*** RECORDS SHOWN

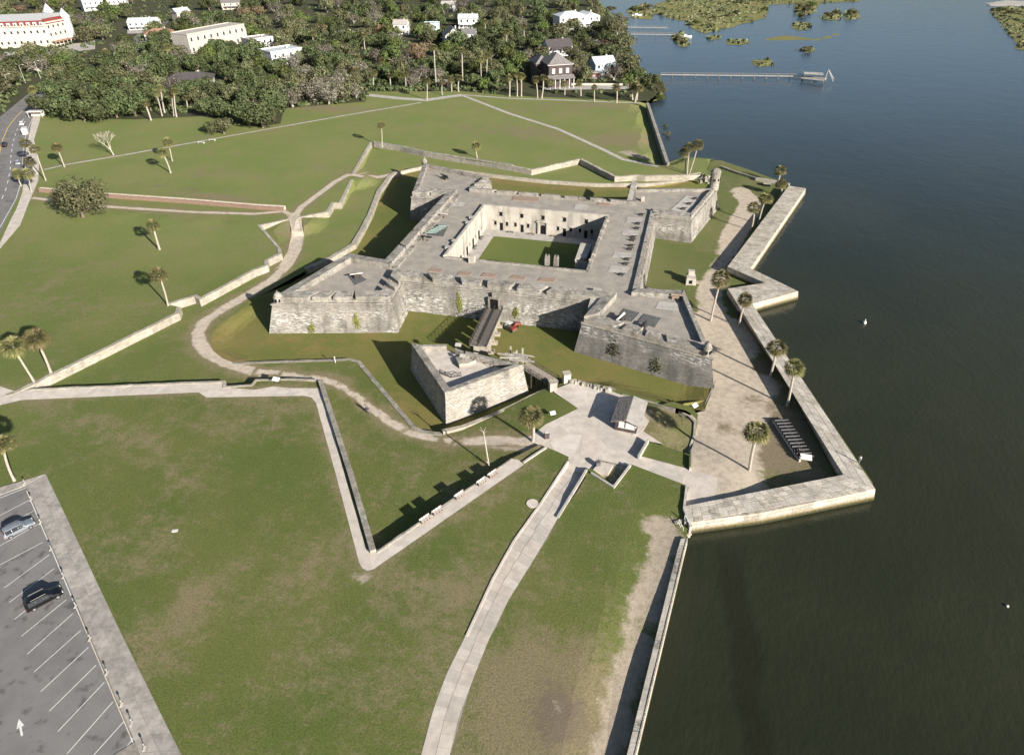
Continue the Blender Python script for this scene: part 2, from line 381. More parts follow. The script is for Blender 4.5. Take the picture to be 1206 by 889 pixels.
covered = GP(crest, ZO)+[Vector((51, 54)), Vector((48, 46)), Vector((40, -30)), ]+GP([(830, 470), (760, 490), (700, 520), (645, 527)], ZC)
plaza_px = [(651, 459), (653, 462), (681, 481), (642, 500), (628, 512), (625, 520), (640, 528), (655, 534), (670, 541), (667, 547), (690, 562), (689, 555), (697, 555), (721, 574), (742, 549), (807, 574), (812, 578), (807, 596), (843, 588), (845, 563), (811, 552), (751, 536), (762, 519), (781, 523), (758, 508), (765, 496), (755, 485), (755, 473), (732, 465), (718, 460), (675, 450)]
plaza = GP(plaza_px, ZP)
planter = GP([(762, 519), (812, 535), (811, 552), (751, 536)], ZP)
kiosk_lawn = GP([(755, 473), (755, 485), (765, 496), (758, 508), (781, 523), (762, 519), (812, 535), (819, 513), (820, 497), (812, 489), (807, 486)], ZP)
exhibit = GP([(697, 555), (704, 541), (733, 548), (742, 549), (721, 574)], ZP)
ramp_px = [(670, 541), (690, 562), (680, 580), (659, 607), (645, 634), (629, 659), (599, 707), (584, 740), (576, 753), (556, 803), (530, 889), (515, 950), (480, 950), (496, 889), (510, 836), (526, 793), (548, 749), (579, 682), (604, 637), (634, 595)]
ramp = GP(ramp_px, ZO-.2)
benchwalk = GP([(602, 540), (443, 648), (436, 640), (432, 649), (406, 560), (381, 462), (375, 457), (343, 457), (322, 455), (300, 459), (266, 456), (266, 449), (37, 458), (22, 462), (0, 455), (-40, 458), (-40, 485), (0, 477), (25, 471), (234, 462), (243, 468), (300, 467), (358, 466), (367, 468), (372, 474), (396, 560), (423, 662), (426, 668), (432, 672), (440, 670), (617, 547), (610, 541)], ZO)
seaw_in = [(806, 596), (993, 559), (935, 453), (857, 340), (901, 333), (857, 314), (929, 219)]
seaw_out = [(949, 222), (884, 316), (940, 343), (886, 358), (944, 446), (1031, 576), (900, 603), (806, 616)]
ZSW = 3.1
coast_px_bottom = [(730, 960), (749, 889), (806, 650), (808, 632)]
sand_ground = GP([(806, 596), (812, 574), (812, 560), (812, 534), (819, 513), (820, 497), (812, 489), (830, 483), (841, 458)], ZE)+[Vector((20, -30)), Vector((20, 30)), Vector((47, 46)), Vector((50, 51)), ]+GP([(832, 206), (836, 190), (850, 187), (880, 197), (926, 213), (929, 222), (940, 226), (878, 316), (925, 343), (880, 358), (935, 446), (1015, 570), (900, 598), (806, 612)], ZE)
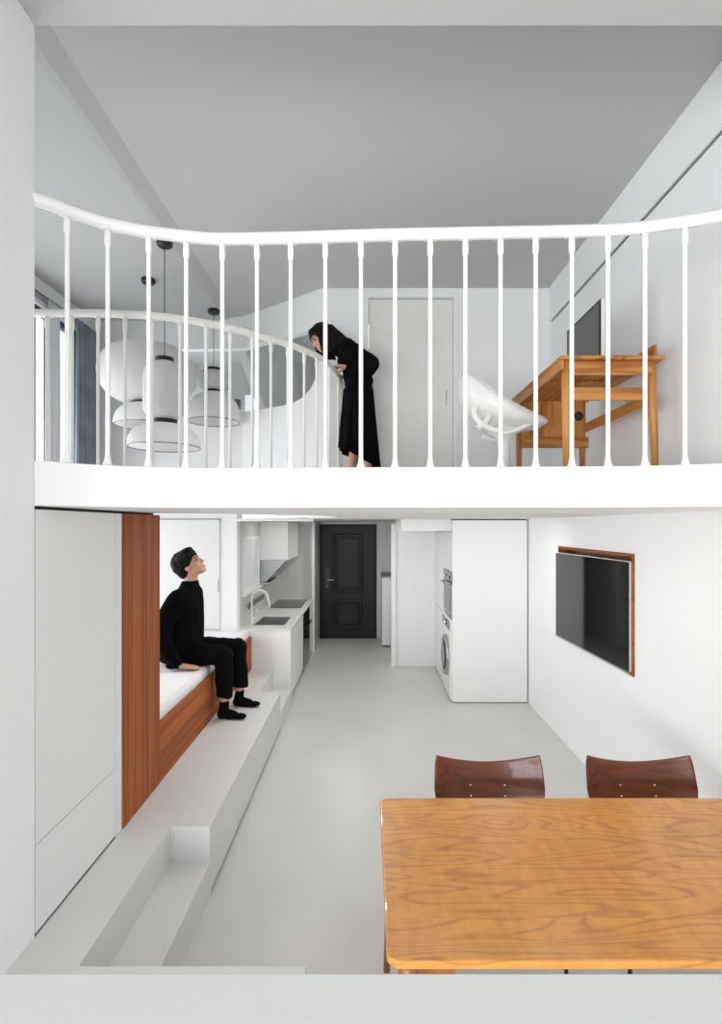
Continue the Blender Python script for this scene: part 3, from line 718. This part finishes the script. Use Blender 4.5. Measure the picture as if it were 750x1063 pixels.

******

- _DIRECTIONS_:
Transcribe all of the records above character for character. Exclude the pictures.

- _ANSWER IN FULL_:
Continue the Blender Python script for this scene: part 2, from line 381. More parts follow. The script is for Blender 4.5. Take the picture to be 1206 by 889 pixels.
covered = GP(crest, ZO)+[Vector((51, 54)), Vector((48, 46)), Vector((40, -30)), ]+GP([(830, 470), (760, 490), (700, 520), (645, 527)], ZC)
plaza_px = [(651, 459), (653, 462), (681, 481), (642, 500), (628, 512), (625, 520), (640, 528), (655, 534), (670, 541), (667, 547), (690, 562), (689, 555), (697, 555), (721, 574), (742, 549), (807, 574), (812, 578), (807, 596), (843, 588), (845, 563), (811, 552), (751, 536), (762, 519), (781, 523), (758, 508), (765, 496), (755, 485), (755, 473), (732, 465), (718, 460), (675, 450)]
plaza = GP(plaza_px, ZP)
planter = GP([(762, 519), (812, 535), (811, 552), (751, 536)], ZP)
kiosk_lawn = GP([(755, 473), (755, 485), (765, 496), (758, 508), (781, 523), (762, 519), (812, 535), (819, 513), (820, 497), (812, 489), (807, 486)], ZP)
exhibit = GP([(697, 555), (704, 541), (733, 548), (742, 549), (721, 574)], ZP)
ramp_px = [(670, 541), (690, 562), (680, 580), (659, 607), (645, 634), (629, 659), (599, 707), (584, 740), (576, 753), (556, 803), (530, 889), (515, 950), (480, 950), (496, 889), (510, 836), (526, 793), (548, 749), (579, 682), (604, 637), (634, 595)]
ramp = GP(ramp_px, ZO-.2)
benchwalk = GP([(602, 540), (443, 648), (436, 640), (432, 649), (406, 560), (381, 462), (375, 457), (343, 457), (322, 455), (300, 459), (266, 456), (266, 449), (37, 458), (22, 462), (0, 455), (-40, 458), (-40, 485), (0, 477), (25, 471), (234, 462), (243, 468), (300, 467), (358, 466), (367, 468), (372, 474), (396, 560), (423, 662), (426, 668), (432, 672), (440, 670), (617, 547), (610, 541)], ZO)
seaw_in = [(806, 596), (993, 559), (935, 453), (857, 340), (901, 333), (857, 314), (929, 219)]
seaw_out = [(949, 222), (884, 316), (940, 343), (886, 358), (944, 446), (1031, 576), (900, 603), (806, 616)]
ZSW = 3.1
coast_px_bottom = [(730, 960), (749, 889), (806, 650), (808, 632)]
sand_ground = GP([(806, 596), (812, 574), (812, 560), (812, 534), (819, 513), (820, 497), (812, 489), (830, 483), (841, 458)], ZE)+[Vector((20, -30)), Vector((20, 30)), Vector((47, 46)), Vector((50, 51)), ]+GP([(832, 206), (836, 190), (850, 187), (880, 197), (926, 213), (929, 222), (940, 226), (878, 316), (925, 343), (880, 358), (935, 446), (1015, 570), (900, 598), (806, 612)], ZE)
Continue the Blender Python script for this scene: part 3, from line 718. This part finishes the script. Use Blender 4.5. Measure the picture as if it were 750x1063 pixels.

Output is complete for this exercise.